Media Fights for Access to Executions, But Not the Rest of the Prison System

    In April, the Tennessee Supreme Court temporarily blocked a ruling that would allow journalists to witness more parts of the lethal injection process, rather than just a 10- or 15-minute window.

    A coalition of media organizations had sued for the right to witness steps like the preparation of the syringe, and for the curtains to remain open from the moment the condemned person enters the execution chamber until they are pronounced dead. It is not clear where the ruling will stand on May 21 when the state plans to execute 57-year-old Tony Von Carruthers, who has maintained his innocence for 30 years.

    “This is an important first step toward more transparency in executions in Tennessee,” Reporters Committee for Freedom of the Press attorney Paul McAdoo said of the initial ruling, according to the Tennessean.

    News outlets fight hard for transparency around executions. Personally, I wonder if this is more about voyeurism than newsworthiness.

    Executions were once public spectacles, and news coverage of them is still rooted in that perspective. Do journalists need to watch the syringe being prepared and administered in order to determine whether the punishment was carried out humanely? I am sure that it was not.

    The death penalty is not an event; it’s a process. People condemned to death spend decades in tortuously restrictive conditions prior to execution. Where is the news media during this time? And a larger question: Where is the fight for transparency on behalf of the 20,000-plus people in Tennessee Department of Correction (TDOC) custody, who are also hidden from the public?

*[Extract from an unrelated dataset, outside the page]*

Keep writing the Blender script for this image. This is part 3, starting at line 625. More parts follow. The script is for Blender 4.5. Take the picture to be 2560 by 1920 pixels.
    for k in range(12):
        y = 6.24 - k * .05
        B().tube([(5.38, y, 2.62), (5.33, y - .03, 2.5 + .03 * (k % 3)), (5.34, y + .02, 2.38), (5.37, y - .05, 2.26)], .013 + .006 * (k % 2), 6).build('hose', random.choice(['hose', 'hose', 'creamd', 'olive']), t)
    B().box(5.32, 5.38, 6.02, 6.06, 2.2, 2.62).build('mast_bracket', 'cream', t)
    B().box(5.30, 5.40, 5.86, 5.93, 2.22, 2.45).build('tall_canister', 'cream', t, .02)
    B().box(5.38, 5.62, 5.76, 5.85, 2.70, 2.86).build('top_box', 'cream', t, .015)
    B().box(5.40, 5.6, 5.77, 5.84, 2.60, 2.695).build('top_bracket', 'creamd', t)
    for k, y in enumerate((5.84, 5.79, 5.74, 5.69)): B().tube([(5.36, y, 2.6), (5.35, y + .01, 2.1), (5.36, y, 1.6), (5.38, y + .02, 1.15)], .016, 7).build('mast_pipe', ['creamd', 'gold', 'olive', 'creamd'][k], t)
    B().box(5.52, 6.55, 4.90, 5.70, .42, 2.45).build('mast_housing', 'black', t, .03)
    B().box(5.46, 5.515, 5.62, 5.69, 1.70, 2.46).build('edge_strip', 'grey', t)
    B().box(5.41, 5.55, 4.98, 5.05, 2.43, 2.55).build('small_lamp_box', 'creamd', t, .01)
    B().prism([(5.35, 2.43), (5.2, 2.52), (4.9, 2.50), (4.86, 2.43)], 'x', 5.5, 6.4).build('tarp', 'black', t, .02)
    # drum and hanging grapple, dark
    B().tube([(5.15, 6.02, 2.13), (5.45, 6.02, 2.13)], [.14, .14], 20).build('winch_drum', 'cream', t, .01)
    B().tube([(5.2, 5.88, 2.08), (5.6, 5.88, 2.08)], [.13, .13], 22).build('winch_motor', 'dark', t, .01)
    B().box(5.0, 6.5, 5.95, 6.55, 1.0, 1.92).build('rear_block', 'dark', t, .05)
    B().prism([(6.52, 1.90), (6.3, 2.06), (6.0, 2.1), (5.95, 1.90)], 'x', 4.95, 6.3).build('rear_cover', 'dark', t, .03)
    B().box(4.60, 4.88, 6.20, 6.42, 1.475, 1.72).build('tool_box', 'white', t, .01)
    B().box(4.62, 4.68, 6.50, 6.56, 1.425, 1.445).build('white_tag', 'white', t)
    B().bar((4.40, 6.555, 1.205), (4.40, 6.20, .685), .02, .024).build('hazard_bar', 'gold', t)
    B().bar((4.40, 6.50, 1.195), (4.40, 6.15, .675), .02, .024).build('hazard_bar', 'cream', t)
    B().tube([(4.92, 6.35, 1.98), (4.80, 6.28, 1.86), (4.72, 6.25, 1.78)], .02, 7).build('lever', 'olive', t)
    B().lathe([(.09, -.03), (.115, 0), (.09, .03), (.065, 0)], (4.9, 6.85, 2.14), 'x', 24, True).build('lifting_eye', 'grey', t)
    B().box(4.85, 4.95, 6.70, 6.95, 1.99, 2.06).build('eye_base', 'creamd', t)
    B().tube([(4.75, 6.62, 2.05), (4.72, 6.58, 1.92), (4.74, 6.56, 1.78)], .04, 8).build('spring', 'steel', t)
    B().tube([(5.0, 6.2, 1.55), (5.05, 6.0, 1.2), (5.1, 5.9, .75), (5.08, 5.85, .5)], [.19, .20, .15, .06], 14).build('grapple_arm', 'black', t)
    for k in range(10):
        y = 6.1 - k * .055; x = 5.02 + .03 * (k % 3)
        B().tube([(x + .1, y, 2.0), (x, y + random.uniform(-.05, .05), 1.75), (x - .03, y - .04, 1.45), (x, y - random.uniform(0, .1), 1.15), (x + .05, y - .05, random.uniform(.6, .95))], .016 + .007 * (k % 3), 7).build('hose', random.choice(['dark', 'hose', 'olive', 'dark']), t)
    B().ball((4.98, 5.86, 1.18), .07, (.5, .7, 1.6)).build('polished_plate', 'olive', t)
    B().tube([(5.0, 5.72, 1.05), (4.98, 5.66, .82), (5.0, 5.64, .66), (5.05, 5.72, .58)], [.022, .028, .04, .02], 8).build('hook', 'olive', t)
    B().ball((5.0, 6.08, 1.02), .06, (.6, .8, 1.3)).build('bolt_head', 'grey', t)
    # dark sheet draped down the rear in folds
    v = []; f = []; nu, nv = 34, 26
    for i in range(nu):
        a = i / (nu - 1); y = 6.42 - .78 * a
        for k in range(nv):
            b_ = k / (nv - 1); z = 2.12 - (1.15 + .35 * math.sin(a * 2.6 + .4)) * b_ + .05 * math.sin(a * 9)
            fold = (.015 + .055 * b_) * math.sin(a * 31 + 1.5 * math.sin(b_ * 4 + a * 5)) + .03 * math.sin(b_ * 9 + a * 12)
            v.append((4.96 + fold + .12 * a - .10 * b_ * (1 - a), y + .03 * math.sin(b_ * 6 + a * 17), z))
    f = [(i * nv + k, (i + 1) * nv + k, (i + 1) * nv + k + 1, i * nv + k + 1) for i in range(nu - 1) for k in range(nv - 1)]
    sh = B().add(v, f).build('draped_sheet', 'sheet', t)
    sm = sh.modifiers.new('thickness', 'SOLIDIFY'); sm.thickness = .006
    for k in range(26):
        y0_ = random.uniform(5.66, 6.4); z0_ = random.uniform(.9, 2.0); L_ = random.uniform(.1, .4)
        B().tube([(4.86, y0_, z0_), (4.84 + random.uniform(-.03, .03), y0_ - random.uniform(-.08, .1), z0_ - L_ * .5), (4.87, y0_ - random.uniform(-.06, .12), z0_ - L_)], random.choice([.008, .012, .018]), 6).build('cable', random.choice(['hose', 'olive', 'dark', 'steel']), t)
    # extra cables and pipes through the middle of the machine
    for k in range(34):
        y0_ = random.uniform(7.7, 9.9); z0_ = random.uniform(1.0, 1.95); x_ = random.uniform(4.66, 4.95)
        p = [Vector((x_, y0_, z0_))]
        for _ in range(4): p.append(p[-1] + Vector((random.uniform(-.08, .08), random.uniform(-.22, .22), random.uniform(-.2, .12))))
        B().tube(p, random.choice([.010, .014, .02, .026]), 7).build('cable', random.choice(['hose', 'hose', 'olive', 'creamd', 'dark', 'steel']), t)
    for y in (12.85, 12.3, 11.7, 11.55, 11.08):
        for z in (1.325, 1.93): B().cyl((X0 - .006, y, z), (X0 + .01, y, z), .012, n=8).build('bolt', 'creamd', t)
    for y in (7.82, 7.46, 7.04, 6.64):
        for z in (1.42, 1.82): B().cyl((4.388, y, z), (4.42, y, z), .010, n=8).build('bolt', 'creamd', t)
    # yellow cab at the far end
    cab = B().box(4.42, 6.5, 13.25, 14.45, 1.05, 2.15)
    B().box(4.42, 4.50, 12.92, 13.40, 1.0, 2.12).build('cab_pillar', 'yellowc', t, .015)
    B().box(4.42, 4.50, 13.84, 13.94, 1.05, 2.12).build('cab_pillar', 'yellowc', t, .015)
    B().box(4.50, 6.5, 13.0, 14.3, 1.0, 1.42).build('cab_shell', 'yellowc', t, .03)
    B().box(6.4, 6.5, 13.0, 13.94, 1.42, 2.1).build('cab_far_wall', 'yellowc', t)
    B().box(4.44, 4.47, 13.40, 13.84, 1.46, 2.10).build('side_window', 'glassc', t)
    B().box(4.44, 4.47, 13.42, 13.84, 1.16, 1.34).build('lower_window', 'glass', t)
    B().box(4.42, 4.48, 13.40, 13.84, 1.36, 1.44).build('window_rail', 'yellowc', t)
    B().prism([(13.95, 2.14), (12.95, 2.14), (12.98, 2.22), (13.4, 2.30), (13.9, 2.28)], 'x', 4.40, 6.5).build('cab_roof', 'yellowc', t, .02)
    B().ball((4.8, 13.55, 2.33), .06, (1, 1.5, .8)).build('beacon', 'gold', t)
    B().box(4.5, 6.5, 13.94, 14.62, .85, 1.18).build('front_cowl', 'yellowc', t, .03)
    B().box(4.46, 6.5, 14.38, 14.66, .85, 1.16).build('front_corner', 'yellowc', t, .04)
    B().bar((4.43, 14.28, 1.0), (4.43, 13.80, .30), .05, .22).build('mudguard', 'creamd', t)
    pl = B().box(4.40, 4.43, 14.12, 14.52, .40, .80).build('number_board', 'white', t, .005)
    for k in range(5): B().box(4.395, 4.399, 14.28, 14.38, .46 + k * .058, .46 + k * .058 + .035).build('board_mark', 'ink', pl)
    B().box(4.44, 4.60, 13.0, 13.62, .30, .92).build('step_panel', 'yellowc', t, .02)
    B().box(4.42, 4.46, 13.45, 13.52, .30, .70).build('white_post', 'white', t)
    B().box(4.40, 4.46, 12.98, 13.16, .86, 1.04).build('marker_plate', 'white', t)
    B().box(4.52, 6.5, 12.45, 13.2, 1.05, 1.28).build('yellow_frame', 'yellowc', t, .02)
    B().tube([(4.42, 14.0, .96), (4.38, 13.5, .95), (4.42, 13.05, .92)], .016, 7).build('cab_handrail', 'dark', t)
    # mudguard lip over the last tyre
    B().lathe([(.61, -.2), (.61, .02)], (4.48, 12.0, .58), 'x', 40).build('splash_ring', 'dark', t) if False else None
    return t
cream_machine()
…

    Only a handful of prisoners are executed each year; the number of in-custody suicides and homicides the state allows to happen is significantly higher. Where is the media coalition to object to that?

    In 2025, 158 people died in Tennessee state prisons.

    Media organizations often portray themselves as “watchdogs” over government processes. But since the 1974 rulings in Pell v. Procunier and Saxbe v. Washington Post Co. the Supreme Court has held that the First Amendment does not grant the press any more access than the general public has when it comes to prisons. And for the most part, the press accepts this.

    TDOC does not allow media to bring cameras inside prisons. Outside journalists are not allowed to interview prisoners in person, nor can they speak by phone unless a prisoner adds them to their list of approved phone numbers, which is capped at 10.

    TDOC policy offers one exception: Outside journalists “may request an interview with an unspecified inmate on a specific department program or topic.” TDOC will then hand-pick the prisoner who goes in front of the media to talk about the approved topic. It’s like having a hostage read a prepared statement from their captors. Yes, I am being treated well. The food is good. The programming teaches me a lot.

    In addition to executions, news outlets are also eager to cover war, to report and photograph the horrific violence so that the public can make an informed decision about whether to support what the government is doing in their name. There is war inside prisons right now.

    In 2025, 158 people died in Tennessee state prisons. At South Central Correctional Facility, the CoreCivic-run prison where I’ve been housed for the past decade, there is currently a 20-person Special Operations Response Team (SORT) team deployed because of the out-of-control gang violence.

    People are being subjected to rape, torture and organized violence on a daily basis, but the media does not crusade for greater access to witness it and show it to the public, and so the public does not really understand. 

    Our lives should be at least as important as our deaths.